Examples of successful crowdculture-targeting on social media are Dove, Axe, and Old Spice.



"Axe mines the lad crowd. In the 1990s feminist critiques of patriarchal culture were promulgated by academics in American universities. These attacks whipped up a conservative backlash mocking “politically correct” gender politics. It held that men were under siege and needed to rekindle their traditional masculinity. In the UK and then the United States, this rebellion gave rise to a tongue-in-cheek form of sexism called “lad culture.” New magazines like Maxim, FHM,and Loaded harked back to the Playboy era, featuring lewd stories with soft-porn photos. This ideology struck a chord with many young men. By the early 2000s lad culture was migrating onto the web as a vital crowdculture.

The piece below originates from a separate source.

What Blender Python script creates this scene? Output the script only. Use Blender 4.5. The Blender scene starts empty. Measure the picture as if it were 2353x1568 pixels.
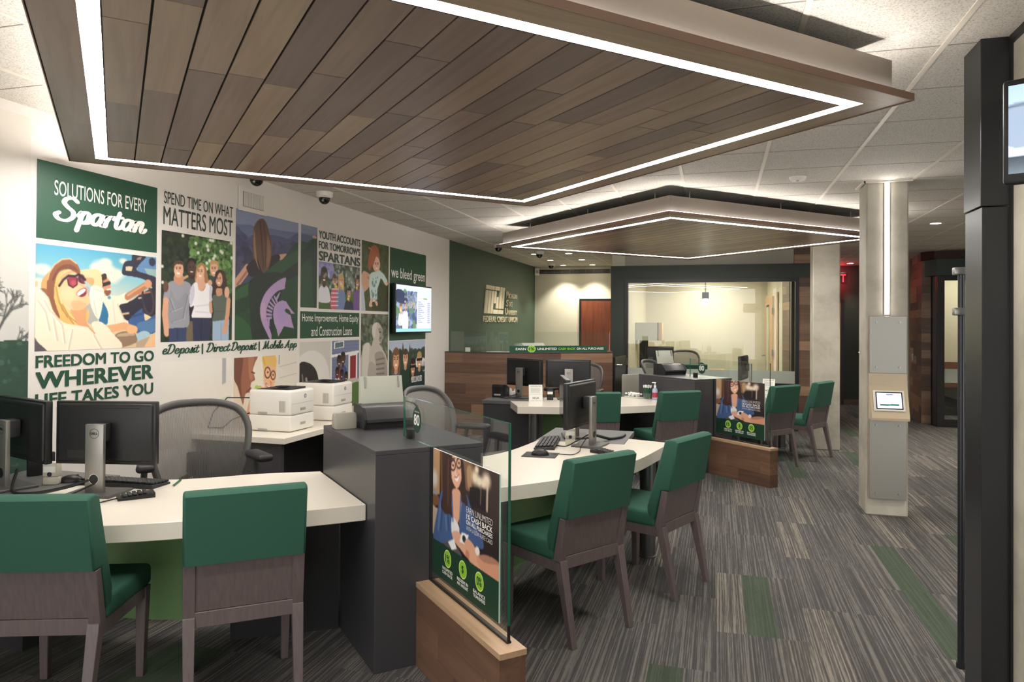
import bpy, bmesh, math, random
import numpy as np
from mathutils import Vector, Matrix
random.seed(7)
PI = math.pi
SC = bpy.context.scene
COL = SC.collection
H_EYE = 1.59

# ---------------------------------------------------------------- camera
F_PX = 1645.0
YAW = math.atan(473.5 / F_PX); PITCH = .009; ROLL = .0067
fw = Vector((-math.sin(YAW) * math.cos(PITCH), math.cos(YAW) * math.cos(PITCH), math.sin(PITCH)))
r0 = Vector((math.cos(YAW), math.sin(YAW), 0)); u0 = r0.cross(fw)
rt = math.cos(ROLL) * r0 + math.sin(ROLL) * u0; up = rt.cross(fw)
cam_d = bpy.data.cameras.new('camera'); cam = bpy.data.objects.new('camera', cam_d); COL.objects.link(cam)
cam.matrix_world = Matrix(((rt.x, up.x, -fw.x, 0), (rt.y, up.y, -fw.y, 0), (rt.z, up.z, -fw.z, H_EYE), (0, 0, 0, 1)))
cam_d.sensor_fit = 'HORIZONTAL'; cam_d.sensor_width = 36.0
cam_d.lens = 36.0 * F_PX / 2353.0
cam_d.shift_y = -(784.0 - (744.0 - F_PX * math.tan(PITCH))) / 2353.0
cam_d.clip_start = .02
SC.camera = cam

# ---------------------------------------------------------------- world, exposure
w = bpy.data.worlds.new('world'); SC.world = w; w.use_nodes = True
w.node_tree.nodes['Background'].inputs[0].default_value = (1.0, .985, .97, 1)
w.node_tree.nodes['Background'].inputs[1].default_value = .75
SC.view_settings.view_transform = 'Standard'; SC.view_settings.look = 'None'
SC.view_settings.exposure = 1.7; SC.view_settings.gamma = 1.0
SC.view_settings.use_curve_mapping = False
LED_UNDER = 18.0      # canopy light strips
LED_UP = 15.0        # strips on top of the canopy lip
LED_PILLAR = 9.0
DOWN_W = 30.0        # recessed downlights, watts each
try:
    SC.cycles.use_denoising = True
    SC.cycles.max_bounces = 8
    SC.cycles.transparent_max_bounces = 16
    SC.cycles.sample_clamp_indirect = 6.0
except Exception:
    pass

# ---------------------------------------------------------------- materials
def lin(c):
    c = c / 255.0
    return c / 12.92 if c <= .04045 else ((c + .055) / 1.055) ** 2.4
def S(r, g, b): return (lin(r), lin(g), lin(b), 1.0)
MATS = {}
def mat(name, rgb, rough=.5, metal=0.0, emit=0.0, spec=.5, bump=None, coat=0.0):
    if name in MATS: return MATS[name]
    m = bpy.data.materials.new(name); m.use_nodes = True
    nt = m.node_tree; b = nt.nodes['Principled BSDF']
    c = S(*rgb)
    b.inputs['Base Color'].default_value = c
    b.inputs['Roughness'].default_value = rough
    b.inputs['Metallic'].default_value = metal
    b.inputs['Specular IOR Level'].default_value = spec
    b.inputs['Coat Weight'].default_value = coat
    if emit:
        b.inputs['Emission Color'].default_value = c
        b.inputs['Emission Strength'].default_value = emit
    if bump:
        sc, st = bump
        tc = nt.nodes.new('ShaderNodeTexCoord'); n = nt.nodes.new('ShaderNodeTexNoise')
        n.inputs['Scale'].default_value = sc; n.inputs['Detail'].default_value = 3
        bp = nt.nodes.new('ShaderNodeBump'); bp.inputs['Strength'].default_value = st; bp.inputs['Distance'].default_value = .01
        nt.links.new(tc.outputs['Object'], n.inputs['Vector']); nt.links.new(n.outputs['Fac'], bp.inputs['Height'])
        nt.links.new(bp.outputs['Normal'], b.inputs['Normal'])
    MATS[name] = m
    return m
def nodes(m): return m.node_tree, m.node_tree.nodes, m.node_tree.links, m.node_tree.nodes['Principled BSDF']
def math_n(nt, op, a, b=None):
    n = nt.nodes.new('ShaderNodeMath'); n.operation = op
    for i, v in enumerate((a, b)):
        if v is None: continue
        if isinstance(v, (int, float)): n.inputs[i].default_value = v
        else: nt.links.new(v, n.inputs[i])
    return n.outputs[0]
def ramp(nt, fac, stops, interp='LINEAR'):
    r = nt.nodes.new('ShaderNodeValToRGB'); r.color_ramp.interpolation = interp
    el = r.color_ramp.elements
    while len(el) < len(stops): el.new(.5)
    for e, (p, c) in zip(el, stops): e.position = p; e.color = c
    nt.links.new(fac, r.inputs[0]); return r.outputs[0]
def mixc(nt, fac, a, b, mode='MIX'):
    n = nt.nodes.new('ShaderNodeMix'); n.data_type = 'RGBA'; n.blend_type = mode
    for i, v in ((0, fac), (6, a), (7, b)):
        if isinstance(v, (int, float)): n.inputs[i].default_value = v
        elif isinstance(v, tuple): n.inputs[i].default_value = v
        else: nt.links.new(v, n.inputs[i])
    return n.outputs[2]

def wood_mat(name, stops, rough=.45, grain=.35, gscale=(1.6, 26, 26)):
    """boards carry a per-board tone and a grain coordinate in metres"""
    m = mat(name, (120, 90, 60), rough); nt, N, L, B = nodes(m)
    at = N.new('ShaderNodeAttribute'); at.attribute_name = 'tone'
    ag = N.new('ShaderNodeAttribute'); ag.attribute_name = 'gc'
    mp = N.new('ShaderNodeMapping'); mp.inputs['Scale'].default_value = gscale
    L.new(ag.outputs['Vector'], mp.inputs['Vector'])
    nz = N.new('ShaderNodeTexNoise'); nz.inputs['Scale'].default_value = 1.0; nz.inputs['Detail'].default_value = 6; nz.inputs['Distortion'].default_value = .6
    L.new(mp.outputs['Vector'], nz.inputs['Vector'])
    base = ramp(nt, at.outputs['Fac'], stops)
    dark = mixc(nt, 1.0, base, (.5, .46, .44, 1), 'MULTIPLY')
    f = ramp(nt, nz.outputs['Fac'], [(.36, (1, 1, 1, 1)), (.62, (0, 0, 0, 1))])
    f2 = math_n(nt, 'MULTIPLY', f, grain)
    L.new(mixc(nt, f2, base, dark), B.inputs['Base Color'])
    return m
def glass_mat(name, tint=(.93, .97, .95), refl=1.0):
    m = bpy.data.materials.new(name); m.use_nodes = True; nt = m.node_tree; nt.nodes.clear()
    o = nt.nodes.new('ShaderNodeOutputMaterial'); t = nt.nodes.new('ShaderNodeBsdfTransparent'); g = nt.nodes.new('ShaderNodeBsdfGlossy')
    lw_ = nt.nodes.new('ShaderNodeLayerWeight'); lw_.inputs['Blend'].default_value = .5
    fr_ = math_n(nt, 'ADD', math_n(nt, 'MULTIPLY', math_n(nt, 'POWER', lw_.outputs['Facing'], 5.0), .9), .045)
    t.inputs[0].default_value = (*tint, 1); g.inputs['Roughness'].default_value = .0; g.inputs['Color'].default_value = (1, 1, 1, 1)
    mx = nt.nodes.new('ShaderNodeMixShader')
    nt.links.new(math_n(nt, 'MULTIPLY', fr_, refl), mx.inputs[0]); nt.links.new(t.outputs[0], mx.inputs[1]); nt.links.new(g.outputs[0], mx.inputs[2])
    nt.links.new(mx.outputs[0], o.inputs[0]); MATS[name] = m
    return m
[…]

Axe (sold as Lynx in the UK and Ireland) had been marketed in Europe and Latin America since the 1980s but had become a dated, also-ran brand. That is, until the company jumped onto the lad bandwagon with “The Axe Effect,” a campaign that pushed to bombastic extremes politically incorrect sexual fantasies. It spread like wildfire on the internet and instantly established Axe as the over-the-top cheerleader for the lad crowd.


By targeting novel ideologies from crowdcultures, brands can stand out.

Dove leads the body-positive crowd. Axe’s aggressive stand set up a perfect opportunity for another brand to champion the feminist side of this “gender war.” Dove was a mundane, old-fashioned brand in a category in which marketing usually rode the coattails of the beauty trends set by fashion houses and media. By the 2000s the ideal of the woman’s body had been pushed to ridiculous extremes. Feminist critiques of the use of starved size 0 models began to circulate in traditional and social media. Instead of presenting an aspiration, beauty marketing had become inaccessible and alienating to many women.

Dove’s “Campaign for Real Beauty” tapped into this emerging crowdculture by celebrating real women’s physiques in all their normal diversity—old, young, curvy, skinny, short, tall, wrinkled, smooth. Women all over the world pitched in to produce, circulate, and cheer for images of bodies that didn’t conform to the beauty myth. Throughout the past decade, Dove has continued to target cultural flashpoints—such as the use of heavily Photoshopped images in fashion magazines—to keep the brand at the center of this gender discourse."